I've since got myself more work - one or two days a week - at a secondary school in my capacity as 'artist', which brings in more money. But my wife works full-time. She's the main breadwinner, and she's losing patience with me and my RTYD 'enterprise'. I understand. Maybe, I should spend more time looking for a new career. Getting a new full-time job, doing something 'creative'.

I am spending virtually every working hour on RTYD. I got lists and lists of things to do. Ways to improve it. But why, does anyone care? Is anyone really reading or noticing? Maybe in London. But what about Manchester, Liverpool, Bristol etc? What am I doing for mature musicians outside London? Not much.

I want to do more, but I feel overwhelmed by the amount of ideas. The time it will take to get them of the ground.

I have to streamline the on-line aspect anyway. For instance, I can't be dealing with the musicians' ads anymore. It's too much work. I'm closing those down, at least until I can get them automated.

I need a web-developer who's gonna help me 'for the love of it'. Because I can't afford to pay one.

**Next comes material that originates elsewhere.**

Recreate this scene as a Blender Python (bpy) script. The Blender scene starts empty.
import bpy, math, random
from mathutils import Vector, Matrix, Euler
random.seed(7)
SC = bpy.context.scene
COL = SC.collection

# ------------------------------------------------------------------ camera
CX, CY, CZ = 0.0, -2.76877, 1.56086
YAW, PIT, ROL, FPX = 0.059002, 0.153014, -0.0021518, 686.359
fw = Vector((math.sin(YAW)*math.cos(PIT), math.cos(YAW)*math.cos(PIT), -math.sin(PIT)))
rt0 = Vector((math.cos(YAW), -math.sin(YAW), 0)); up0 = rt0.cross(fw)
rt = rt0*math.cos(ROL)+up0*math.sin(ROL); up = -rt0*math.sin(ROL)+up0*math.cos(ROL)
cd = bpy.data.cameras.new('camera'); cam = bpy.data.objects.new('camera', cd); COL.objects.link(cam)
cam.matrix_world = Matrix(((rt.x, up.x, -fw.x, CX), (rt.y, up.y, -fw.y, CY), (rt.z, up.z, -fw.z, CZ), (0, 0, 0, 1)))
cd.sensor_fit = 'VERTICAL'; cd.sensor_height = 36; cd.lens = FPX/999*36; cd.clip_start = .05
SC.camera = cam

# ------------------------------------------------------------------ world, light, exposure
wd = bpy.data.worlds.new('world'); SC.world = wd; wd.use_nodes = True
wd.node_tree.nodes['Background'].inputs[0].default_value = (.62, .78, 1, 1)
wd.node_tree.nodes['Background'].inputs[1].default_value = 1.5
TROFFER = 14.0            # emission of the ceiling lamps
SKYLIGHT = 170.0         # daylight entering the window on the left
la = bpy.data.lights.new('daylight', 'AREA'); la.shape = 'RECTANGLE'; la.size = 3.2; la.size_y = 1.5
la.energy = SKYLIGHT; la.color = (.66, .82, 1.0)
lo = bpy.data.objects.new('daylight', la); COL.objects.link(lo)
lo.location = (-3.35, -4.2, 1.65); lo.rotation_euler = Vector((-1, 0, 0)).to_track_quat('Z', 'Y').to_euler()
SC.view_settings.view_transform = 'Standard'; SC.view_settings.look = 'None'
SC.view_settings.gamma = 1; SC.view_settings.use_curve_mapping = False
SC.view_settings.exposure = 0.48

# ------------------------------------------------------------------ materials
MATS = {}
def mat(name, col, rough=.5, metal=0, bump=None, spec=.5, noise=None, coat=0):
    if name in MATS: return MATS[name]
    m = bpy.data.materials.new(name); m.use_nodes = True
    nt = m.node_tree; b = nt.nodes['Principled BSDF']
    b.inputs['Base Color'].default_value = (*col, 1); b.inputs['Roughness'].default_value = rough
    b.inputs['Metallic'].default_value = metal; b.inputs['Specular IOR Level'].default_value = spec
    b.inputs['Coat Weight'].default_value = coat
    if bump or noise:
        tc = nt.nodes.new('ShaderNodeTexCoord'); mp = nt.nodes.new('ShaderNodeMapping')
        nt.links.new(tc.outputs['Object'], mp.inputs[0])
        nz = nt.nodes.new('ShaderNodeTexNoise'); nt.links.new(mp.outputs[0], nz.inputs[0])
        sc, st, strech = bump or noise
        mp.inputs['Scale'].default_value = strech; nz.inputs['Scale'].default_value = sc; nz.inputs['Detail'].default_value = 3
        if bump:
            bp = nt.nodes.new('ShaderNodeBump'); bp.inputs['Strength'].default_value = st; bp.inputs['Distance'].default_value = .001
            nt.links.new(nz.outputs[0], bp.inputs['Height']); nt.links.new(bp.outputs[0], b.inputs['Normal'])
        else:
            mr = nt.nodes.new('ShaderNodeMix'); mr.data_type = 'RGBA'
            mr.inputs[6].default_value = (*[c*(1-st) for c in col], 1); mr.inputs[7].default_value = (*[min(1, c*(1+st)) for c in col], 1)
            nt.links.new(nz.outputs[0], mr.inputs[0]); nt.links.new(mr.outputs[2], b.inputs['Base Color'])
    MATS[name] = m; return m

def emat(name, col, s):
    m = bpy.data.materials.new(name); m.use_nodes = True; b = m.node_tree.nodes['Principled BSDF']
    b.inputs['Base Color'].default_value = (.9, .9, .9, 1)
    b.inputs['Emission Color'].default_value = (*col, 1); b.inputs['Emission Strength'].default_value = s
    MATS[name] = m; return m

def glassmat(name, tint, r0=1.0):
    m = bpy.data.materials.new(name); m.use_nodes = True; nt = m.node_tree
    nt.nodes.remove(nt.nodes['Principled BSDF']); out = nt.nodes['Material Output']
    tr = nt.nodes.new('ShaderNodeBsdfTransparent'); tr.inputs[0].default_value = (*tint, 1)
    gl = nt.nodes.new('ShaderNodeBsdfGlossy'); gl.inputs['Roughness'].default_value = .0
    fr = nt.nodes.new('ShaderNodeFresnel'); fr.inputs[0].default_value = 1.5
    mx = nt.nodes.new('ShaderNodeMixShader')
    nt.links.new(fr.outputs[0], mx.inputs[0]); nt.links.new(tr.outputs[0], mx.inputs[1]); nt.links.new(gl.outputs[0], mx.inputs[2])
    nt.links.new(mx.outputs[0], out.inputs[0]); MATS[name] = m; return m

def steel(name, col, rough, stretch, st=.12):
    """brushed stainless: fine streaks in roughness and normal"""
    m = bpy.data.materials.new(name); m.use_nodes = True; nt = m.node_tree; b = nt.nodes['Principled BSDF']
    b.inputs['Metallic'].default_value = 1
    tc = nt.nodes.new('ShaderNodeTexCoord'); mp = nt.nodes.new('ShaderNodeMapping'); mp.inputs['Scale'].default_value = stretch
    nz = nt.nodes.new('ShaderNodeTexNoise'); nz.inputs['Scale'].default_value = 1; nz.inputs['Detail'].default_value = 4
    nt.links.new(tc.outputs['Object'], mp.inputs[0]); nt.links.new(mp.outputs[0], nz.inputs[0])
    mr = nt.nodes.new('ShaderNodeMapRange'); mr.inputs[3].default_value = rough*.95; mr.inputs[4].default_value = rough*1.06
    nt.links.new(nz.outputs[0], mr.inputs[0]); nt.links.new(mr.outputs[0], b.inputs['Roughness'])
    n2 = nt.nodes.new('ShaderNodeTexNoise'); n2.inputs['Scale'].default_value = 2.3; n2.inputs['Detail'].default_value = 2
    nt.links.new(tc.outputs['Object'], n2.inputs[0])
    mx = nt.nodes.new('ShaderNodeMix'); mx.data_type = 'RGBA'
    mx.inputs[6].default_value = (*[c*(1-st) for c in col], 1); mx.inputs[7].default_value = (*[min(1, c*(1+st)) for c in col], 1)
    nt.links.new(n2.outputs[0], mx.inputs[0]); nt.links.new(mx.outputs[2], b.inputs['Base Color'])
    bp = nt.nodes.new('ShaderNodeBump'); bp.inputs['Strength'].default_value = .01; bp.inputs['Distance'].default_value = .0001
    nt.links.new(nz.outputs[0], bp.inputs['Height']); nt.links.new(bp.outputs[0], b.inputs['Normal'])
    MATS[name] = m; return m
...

I need people to run RTYD nights outside London, and to make some money from those too. I need to believe in myself. I need help. I need to learn to delegate.

Enter violins.

Enough already.

2 comments:

The Zone said...

Toby - some very open and honest words there! We appreciate your effort and investment into RTYD, as I've mentioned before I think it's a really worthy cause. If there's ever a chance for us to play a gig where we can promote RTYD then we're more than happy to do so. We want to Rock - till we drop!

Unknown said...

Cheer up Toby!....You realise of course you're having a crisis about your mid-life crisis.

Growing old disgracefully doesn't happen on its own you know!